Là où ce roman dépasse le strict genre de l’anticipation, c’est par son aspect symbolique. De nombreuses références au christianisme, et plus particulièrement au premier christianisme, sont en effet glissées tout au long de l’ouvrage.
Les lettres Oméga et Alpha, utilisées pour désigner les derniers nés et le premier à venir, font référence au texte de l’Apocalypse de Jean, « Je suis l’alpha et l’oméga, le commencement et la fin ».
Le choix du nom du groupuscule, les « Cinq Poissons« , fait référence au symbole qu’utilisaient les premiers chrétiens sous l’Empire Romain. L’un des membres du groupe a même reçu le surnom du « Saint Pierre »…
Leur couverture ? Les anciens rites de l’Eglise catholique.
Leur lieu de rencontre ? Une église abandonnée.
Dans une atmosphère apocalyptique qui rappelle à la fois le développement de théories sur le retour du Messie par Joachim de Flore au XIe siècle et les discours de ses disciples aux XIIIe et XIVe siècles, on croise même des prédicateurs (ch. 7). L’un (Roger le Lion) pour prêcher le repentir, l’autre (Rosie McClure) l’amour, comme les frères prêcheurs et les béguines du XIIIe et XIVe siècles. Le nom de ces prédicateurs évoque d’ailleurs également le Moyen Âge, l’un pour sa forme (prénom + article + surnom à dimension allégorique, le lion étant symbole de force et le « roi des animaux » à partir du XIIIe siècle), l’autre pour la dimension allégorique de son prénom (la rose est l’amie dans le Roman de la Rose, roman d’amour courtois qui inspira la mystique nuptiale diffusée, notamment, parmi les béguines).
Le héros s’appelle Theo, mot grec signifiant « dieu ».
Enfin, l’ouvrage se clôt sur un baptême, les derniers mots du roman étant : « il traça sur le front de l’enfant le signe de croix » – et un des personnages est comparé, sur le mode de la plaisanterie, à la sainte Vierge.

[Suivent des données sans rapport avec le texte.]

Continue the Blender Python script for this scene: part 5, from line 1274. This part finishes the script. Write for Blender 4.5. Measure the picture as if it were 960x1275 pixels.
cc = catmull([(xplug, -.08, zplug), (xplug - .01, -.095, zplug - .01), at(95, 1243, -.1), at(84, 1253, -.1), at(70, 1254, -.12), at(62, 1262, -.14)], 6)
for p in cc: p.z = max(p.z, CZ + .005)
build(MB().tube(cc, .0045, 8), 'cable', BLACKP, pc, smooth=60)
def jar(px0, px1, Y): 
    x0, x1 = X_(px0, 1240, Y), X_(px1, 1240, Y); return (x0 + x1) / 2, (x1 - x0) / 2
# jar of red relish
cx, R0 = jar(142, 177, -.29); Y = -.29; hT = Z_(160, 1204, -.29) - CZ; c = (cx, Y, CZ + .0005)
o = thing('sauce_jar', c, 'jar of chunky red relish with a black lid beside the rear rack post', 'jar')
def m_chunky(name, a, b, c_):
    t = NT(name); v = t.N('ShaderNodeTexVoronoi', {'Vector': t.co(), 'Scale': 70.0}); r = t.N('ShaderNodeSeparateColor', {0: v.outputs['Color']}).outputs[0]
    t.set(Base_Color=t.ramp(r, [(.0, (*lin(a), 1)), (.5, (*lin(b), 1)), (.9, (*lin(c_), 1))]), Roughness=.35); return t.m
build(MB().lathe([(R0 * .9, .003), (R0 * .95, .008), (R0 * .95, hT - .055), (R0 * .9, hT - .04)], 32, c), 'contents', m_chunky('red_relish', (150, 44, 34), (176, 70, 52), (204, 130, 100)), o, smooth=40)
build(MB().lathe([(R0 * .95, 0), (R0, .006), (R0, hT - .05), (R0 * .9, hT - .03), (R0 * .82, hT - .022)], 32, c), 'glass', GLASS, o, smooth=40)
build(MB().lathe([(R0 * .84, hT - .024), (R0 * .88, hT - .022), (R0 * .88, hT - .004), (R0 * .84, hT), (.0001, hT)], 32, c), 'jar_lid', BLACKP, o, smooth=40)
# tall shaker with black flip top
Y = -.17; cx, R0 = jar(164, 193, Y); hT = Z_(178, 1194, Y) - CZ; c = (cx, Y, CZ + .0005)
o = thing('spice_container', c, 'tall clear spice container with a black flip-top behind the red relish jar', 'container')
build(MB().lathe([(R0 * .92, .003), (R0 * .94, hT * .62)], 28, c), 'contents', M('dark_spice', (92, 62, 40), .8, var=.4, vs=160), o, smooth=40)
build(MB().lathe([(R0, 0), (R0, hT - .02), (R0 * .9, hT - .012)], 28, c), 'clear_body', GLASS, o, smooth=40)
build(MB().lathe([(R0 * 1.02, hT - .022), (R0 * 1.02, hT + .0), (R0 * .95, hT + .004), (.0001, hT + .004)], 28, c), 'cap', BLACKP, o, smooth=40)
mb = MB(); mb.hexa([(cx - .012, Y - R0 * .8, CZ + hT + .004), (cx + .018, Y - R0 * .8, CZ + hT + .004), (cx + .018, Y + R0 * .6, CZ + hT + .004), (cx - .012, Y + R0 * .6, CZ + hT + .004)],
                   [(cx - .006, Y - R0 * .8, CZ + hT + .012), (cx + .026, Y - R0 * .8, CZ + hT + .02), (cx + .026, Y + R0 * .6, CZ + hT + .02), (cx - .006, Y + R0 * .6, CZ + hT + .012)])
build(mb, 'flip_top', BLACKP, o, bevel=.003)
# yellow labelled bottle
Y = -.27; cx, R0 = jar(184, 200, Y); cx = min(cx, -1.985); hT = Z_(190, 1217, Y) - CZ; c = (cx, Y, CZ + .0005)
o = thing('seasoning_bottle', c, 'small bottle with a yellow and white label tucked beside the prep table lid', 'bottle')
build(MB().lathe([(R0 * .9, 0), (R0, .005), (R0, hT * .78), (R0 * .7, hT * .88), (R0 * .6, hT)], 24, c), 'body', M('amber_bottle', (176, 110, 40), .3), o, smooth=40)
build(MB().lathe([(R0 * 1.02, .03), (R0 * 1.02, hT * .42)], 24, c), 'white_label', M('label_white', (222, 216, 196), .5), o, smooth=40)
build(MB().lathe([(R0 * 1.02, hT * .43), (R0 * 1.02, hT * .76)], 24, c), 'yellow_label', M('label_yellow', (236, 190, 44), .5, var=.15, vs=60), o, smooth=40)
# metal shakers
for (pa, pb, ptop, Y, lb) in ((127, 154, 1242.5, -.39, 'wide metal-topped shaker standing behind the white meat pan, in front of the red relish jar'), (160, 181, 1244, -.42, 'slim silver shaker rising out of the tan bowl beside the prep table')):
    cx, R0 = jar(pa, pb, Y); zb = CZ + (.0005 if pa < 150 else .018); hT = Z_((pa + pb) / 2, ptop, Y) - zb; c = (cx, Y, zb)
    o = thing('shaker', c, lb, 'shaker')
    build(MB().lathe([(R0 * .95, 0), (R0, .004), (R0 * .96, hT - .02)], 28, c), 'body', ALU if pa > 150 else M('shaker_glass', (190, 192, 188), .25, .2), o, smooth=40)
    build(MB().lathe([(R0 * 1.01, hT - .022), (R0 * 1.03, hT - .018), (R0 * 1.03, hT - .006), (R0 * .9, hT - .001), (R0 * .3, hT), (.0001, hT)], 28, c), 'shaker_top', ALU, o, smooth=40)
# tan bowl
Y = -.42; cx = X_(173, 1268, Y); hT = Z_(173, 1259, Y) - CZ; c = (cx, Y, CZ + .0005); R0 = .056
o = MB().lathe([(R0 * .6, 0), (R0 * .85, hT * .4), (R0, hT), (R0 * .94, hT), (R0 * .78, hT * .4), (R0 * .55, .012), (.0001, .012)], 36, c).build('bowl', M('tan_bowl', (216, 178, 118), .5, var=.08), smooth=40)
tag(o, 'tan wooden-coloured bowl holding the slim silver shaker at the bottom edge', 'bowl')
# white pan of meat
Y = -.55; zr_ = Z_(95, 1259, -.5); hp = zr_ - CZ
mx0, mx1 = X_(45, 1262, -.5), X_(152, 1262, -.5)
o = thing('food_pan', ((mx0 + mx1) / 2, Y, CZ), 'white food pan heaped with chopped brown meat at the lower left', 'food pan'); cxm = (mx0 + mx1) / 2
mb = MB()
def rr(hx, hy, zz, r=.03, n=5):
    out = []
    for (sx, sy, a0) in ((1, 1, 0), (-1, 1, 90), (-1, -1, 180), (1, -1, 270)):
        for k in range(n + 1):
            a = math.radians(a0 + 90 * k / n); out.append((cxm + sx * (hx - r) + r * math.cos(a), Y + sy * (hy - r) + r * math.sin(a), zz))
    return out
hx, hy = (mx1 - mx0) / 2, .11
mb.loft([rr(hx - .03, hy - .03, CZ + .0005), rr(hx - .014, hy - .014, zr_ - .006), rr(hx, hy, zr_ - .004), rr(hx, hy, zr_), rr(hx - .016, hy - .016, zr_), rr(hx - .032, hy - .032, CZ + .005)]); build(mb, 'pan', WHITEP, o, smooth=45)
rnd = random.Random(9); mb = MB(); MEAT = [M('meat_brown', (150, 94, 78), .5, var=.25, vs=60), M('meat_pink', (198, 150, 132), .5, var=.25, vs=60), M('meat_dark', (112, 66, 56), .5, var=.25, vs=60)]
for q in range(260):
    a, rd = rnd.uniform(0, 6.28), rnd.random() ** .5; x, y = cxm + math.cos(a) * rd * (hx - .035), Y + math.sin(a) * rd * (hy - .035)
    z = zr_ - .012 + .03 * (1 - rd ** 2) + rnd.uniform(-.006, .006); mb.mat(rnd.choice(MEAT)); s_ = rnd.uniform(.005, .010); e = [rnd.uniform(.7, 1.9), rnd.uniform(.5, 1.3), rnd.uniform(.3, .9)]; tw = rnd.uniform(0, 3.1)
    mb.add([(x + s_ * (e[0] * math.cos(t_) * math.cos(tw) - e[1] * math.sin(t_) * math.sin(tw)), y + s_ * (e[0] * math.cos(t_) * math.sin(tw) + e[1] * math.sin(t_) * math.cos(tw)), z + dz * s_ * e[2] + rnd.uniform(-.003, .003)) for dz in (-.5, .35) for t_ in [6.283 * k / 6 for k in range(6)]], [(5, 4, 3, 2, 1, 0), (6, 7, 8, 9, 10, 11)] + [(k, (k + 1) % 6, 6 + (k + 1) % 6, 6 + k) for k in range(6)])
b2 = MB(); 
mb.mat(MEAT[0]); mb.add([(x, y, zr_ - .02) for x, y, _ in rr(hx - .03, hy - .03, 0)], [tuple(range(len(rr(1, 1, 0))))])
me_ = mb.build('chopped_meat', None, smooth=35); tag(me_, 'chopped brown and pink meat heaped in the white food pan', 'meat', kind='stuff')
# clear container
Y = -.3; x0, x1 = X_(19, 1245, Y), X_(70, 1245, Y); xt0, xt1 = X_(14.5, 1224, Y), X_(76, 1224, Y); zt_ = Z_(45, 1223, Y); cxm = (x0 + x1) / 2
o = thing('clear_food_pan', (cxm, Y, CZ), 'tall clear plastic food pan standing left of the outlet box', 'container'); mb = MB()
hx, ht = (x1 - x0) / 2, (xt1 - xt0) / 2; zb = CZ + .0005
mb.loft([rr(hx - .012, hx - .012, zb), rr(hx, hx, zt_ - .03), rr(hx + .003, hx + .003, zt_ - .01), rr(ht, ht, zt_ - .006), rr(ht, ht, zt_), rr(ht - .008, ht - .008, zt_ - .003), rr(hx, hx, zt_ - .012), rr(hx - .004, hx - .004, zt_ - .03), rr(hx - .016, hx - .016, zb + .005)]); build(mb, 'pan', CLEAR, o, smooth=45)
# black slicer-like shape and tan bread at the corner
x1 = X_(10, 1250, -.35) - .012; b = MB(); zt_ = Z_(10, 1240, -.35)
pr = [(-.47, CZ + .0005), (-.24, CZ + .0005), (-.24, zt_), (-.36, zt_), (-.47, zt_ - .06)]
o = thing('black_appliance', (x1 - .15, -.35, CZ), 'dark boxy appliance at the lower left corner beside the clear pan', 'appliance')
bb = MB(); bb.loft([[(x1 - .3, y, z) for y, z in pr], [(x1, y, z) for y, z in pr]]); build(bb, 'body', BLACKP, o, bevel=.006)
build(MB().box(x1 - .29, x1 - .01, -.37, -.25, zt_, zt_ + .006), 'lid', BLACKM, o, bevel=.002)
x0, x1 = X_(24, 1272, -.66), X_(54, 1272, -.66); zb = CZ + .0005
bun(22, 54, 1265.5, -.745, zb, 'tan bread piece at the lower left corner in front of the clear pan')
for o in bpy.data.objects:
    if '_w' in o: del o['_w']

C’est donc un roman historique que dissimule ce roman d’anticipation, le sens de l’énigme se retrouvant ici comme dans un roman policier. A travers le monde du XXIe siècle promis à sa perte se cache l’Empire romain décadent ; derrières les révolutionnaires qui contactent le héros se cachent les premiers juifs, insurrectionnels, aspirant à plus de charité et de justice, vivant en marge de la société. L’élément de résolution de l’intrigue fait référence à l’acte fondateur du christianisme.  Brouillant les frontières de l’avenir et du passé, P. D. James ne fait pas de son héros un historien par hasard : elle développe, dans les Fils de l’homme (pendant du « fils de Dieu »), une vision cyclique de l’Histoire où l’oméga touche l’alpha, où toujours tout recommence.

L’auteur choisit de broder ce motif en alternant focalisation interne à la première et à la troisième personne. Ce choix peut déconcerter. De plus, l’ouvrage commence par se déployer avec une forte densité psychologique, choix qui n’est pas suivi ensuite. Ce changement peut étonner. S’il est intéressant de décrypter les allusions à l’Histoire et à la religion semés dans l’ouvrage, il y manque une cohérence d’ensemble, stylistique comme narrative. La raison même de ces références à la religion reste énigmatique : il est mal vu de parler du « message de l’auteur » selon Genette et Bardabrac, pourtant il faut ici en passer par là, puisque l’auteur nous dissimule quelque chose… Or, au terme de la lecture, on se demande toujours quoi.

Que seul un nouveau Messie pourrait empêcher le déclin annoncé de notre civilisation ? Si tel est le « message de l’auteur », on peut ne pas le partager. Sans pour autant se refuser à méditer sur les leçons de l’Histoire.